Supplied data:
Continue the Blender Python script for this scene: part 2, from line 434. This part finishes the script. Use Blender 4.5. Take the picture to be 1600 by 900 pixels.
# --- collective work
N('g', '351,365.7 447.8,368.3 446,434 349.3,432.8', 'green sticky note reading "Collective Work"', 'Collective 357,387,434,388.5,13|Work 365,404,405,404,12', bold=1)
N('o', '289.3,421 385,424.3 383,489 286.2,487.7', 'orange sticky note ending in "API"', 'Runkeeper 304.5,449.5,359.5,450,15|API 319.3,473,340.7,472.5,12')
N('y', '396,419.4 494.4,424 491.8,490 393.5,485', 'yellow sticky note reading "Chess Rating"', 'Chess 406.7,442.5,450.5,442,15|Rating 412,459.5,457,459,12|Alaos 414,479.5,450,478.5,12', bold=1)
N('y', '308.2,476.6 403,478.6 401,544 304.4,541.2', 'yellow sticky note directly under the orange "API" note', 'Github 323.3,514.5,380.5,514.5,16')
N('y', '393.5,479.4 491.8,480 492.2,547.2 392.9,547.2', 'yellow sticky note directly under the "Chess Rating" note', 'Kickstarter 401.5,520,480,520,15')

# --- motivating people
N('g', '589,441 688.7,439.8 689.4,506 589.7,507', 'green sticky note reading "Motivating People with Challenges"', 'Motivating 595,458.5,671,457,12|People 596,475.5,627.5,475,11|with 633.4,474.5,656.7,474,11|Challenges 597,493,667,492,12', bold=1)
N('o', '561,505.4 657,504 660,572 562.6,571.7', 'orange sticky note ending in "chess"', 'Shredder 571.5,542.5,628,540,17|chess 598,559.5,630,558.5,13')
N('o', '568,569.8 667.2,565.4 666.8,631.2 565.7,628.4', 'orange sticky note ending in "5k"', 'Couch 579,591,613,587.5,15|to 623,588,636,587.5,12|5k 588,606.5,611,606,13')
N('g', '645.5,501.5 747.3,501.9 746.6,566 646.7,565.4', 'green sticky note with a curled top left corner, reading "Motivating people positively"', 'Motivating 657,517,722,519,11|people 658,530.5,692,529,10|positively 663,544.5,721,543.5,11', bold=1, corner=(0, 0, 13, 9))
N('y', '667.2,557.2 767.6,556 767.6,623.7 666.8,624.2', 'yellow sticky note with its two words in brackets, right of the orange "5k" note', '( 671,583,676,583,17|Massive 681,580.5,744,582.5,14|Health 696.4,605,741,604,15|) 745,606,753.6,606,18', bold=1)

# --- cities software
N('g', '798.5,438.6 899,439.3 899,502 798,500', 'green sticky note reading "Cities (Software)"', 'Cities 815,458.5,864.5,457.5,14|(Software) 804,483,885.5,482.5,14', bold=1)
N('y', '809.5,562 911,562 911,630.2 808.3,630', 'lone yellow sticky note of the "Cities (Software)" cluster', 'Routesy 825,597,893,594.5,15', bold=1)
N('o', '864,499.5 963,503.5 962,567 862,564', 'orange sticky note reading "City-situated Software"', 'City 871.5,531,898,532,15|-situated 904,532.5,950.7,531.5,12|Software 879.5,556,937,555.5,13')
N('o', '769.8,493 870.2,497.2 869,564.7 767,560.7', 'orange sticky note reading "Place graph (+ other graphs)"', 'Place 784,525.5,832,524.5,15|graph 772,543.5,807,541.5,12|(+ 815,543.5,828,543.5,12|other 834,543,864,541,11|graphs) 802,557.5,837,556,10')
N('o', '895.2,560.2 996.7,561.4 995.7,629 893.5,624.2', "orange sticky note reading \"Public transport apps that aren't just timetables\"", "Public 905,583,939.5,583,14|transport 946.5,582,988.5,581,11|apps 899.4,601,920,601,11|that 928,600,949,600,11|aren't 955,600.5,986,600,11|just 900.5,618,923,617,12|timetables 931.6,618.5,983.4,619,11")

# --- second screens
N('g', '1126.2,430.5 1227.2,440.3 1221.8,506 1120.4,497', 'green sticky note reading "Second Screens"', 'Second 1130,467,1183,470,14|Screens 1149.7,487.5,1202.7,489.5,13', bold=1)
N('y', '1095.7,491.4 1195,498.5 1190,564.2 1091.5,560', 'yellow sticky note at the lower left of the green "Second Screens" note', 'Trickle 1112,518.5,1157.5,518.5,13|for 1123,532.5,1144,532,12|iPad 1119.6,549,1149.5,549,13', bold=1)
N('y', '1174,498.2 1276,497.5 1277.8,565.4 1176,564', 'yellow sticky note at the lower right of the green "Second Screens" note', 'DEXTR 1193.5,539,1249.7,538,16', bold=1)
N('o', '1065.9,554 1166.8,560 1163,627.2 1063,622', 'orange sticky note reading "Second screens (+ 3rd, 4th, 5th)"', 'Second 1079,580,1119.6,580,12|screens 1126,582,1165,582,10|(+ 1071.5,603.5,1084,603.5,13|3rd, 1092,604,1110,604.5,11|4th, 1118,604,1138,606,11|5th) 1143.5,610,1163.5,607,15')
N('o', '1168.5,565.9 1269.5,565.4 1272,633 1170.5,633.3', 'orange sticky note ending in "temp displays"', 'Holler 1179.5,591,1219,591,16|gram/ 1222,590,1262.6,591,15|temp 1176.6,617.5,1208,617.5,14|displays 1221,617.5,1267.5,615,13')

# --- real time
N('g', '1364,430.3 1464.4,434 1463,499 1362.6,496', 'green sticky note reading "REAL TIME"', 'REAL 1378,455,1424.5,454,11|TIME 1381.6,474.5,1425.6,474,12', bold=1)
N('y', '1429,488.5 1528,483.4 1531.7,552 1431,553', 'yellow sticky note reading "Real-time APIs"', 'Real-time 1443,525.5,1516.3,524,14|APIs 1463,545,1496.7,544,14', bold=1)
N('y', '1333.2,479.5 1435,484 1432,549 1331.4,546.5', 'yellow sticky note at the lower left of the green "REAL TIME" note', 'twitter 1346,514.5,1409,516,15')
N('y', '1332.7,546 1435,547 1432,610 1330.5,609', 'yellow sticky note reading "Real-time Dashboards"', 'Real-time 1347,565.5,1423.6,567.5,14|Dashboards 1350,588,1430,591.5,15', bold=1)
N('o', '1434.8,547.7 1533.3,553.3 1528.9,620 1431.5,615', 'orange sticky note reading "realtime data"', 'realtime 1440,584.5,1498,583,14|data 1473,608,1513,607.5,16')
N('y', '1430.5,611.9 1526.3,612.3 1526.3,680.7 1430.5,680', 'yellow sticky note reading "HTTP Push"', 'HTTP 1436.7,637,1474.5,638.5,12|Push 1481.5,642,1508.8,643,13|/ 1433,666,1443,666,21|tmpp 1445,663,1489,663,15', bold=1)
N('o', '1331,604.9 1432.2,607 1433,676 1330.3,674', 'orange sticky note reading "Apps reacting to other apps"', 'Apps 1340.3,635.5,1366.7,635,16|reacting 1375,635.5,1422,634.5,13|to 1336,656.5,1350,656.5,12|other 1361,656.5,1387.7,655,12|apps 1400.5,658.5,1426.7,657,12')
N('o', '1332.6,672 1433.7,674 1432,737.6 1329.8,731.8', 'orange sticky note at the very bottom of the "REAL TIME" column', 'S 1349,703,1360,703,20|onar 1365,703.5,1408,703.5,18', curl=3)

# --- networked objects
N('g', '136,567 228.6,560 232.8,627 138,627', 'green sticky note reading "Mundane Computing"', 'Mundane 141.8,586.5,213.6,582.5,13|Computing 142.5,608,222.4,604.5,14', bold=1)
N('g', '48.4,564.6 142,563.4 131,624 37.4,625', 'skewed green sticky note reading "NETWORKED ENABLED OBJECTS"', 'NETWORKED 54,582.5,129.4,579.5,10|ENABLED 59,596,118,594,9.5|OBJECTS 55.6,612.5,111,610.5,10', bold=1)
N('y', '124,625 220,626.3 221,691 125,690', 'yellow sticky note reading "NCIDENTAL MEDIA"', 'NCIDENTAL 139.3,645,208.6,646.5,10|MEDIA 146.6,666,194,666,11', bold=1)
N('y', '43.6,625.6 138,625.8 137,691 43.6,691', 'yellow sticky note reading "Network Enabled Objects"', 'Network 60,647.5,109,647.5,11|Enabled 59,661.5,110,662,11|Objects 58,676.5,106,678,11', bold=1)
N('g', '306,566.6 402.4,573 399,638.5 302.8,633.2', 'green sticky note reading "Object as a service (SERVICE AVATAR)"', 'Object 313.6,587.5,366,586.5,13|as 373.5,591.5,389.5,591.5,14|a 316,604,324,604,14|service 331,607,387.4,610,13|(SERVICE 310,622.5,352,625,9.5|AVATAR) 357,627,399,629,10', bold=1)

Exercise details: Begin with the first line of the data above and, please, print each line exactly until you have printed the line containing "N('y', '393.5,479.4 491.8,480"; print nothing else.

Response below:
Continue the Blender Python script for this scene: part 2, from line 434. This part finishes the script. Use Blender 4.5. Take the picture to be 1600 by 900 pixels.
# --- collective work
N('g', '351,365.7 447.8,368.3 446,434 349.3,432.8', 'green sticky note reading "Collective Work"', 'Collective 357,387,434,388.5,13|Work 365,404,405,404,12', bold=1)
N('o', '289.3,421 385,424.3 383,489 286.2,487.7', 'orange sticky note ending in "API"', 'Runkeeper 304.5,449.5,359.5,450,15|API 319.3,473,340.7,472.5,12')
N('y', '396,419.4 494.4,424 491.8,490 393.5,485', 'yellow sticky note reading "Chess Rating"', 'Chess 406.7,442.5,450.5,442,15|Rating 412,459.5,457,459,12|Alaos 414,479.5,450,478.5,12', bold=1)
N('y', '308.2,476.6 403,478.6 401,544 304.4,541.2', 'yellow sticky note directly under the orange "API" note', 'Github 323.3,514.5,380.5,514.5,16')
N('y', '393.5,479.4 491.8,480 492.2,547.2 392.9,547.2', 'yellow sticky note directly under the "Chess Rating" note', 'Kickstarter 401.5,520,480,520,15')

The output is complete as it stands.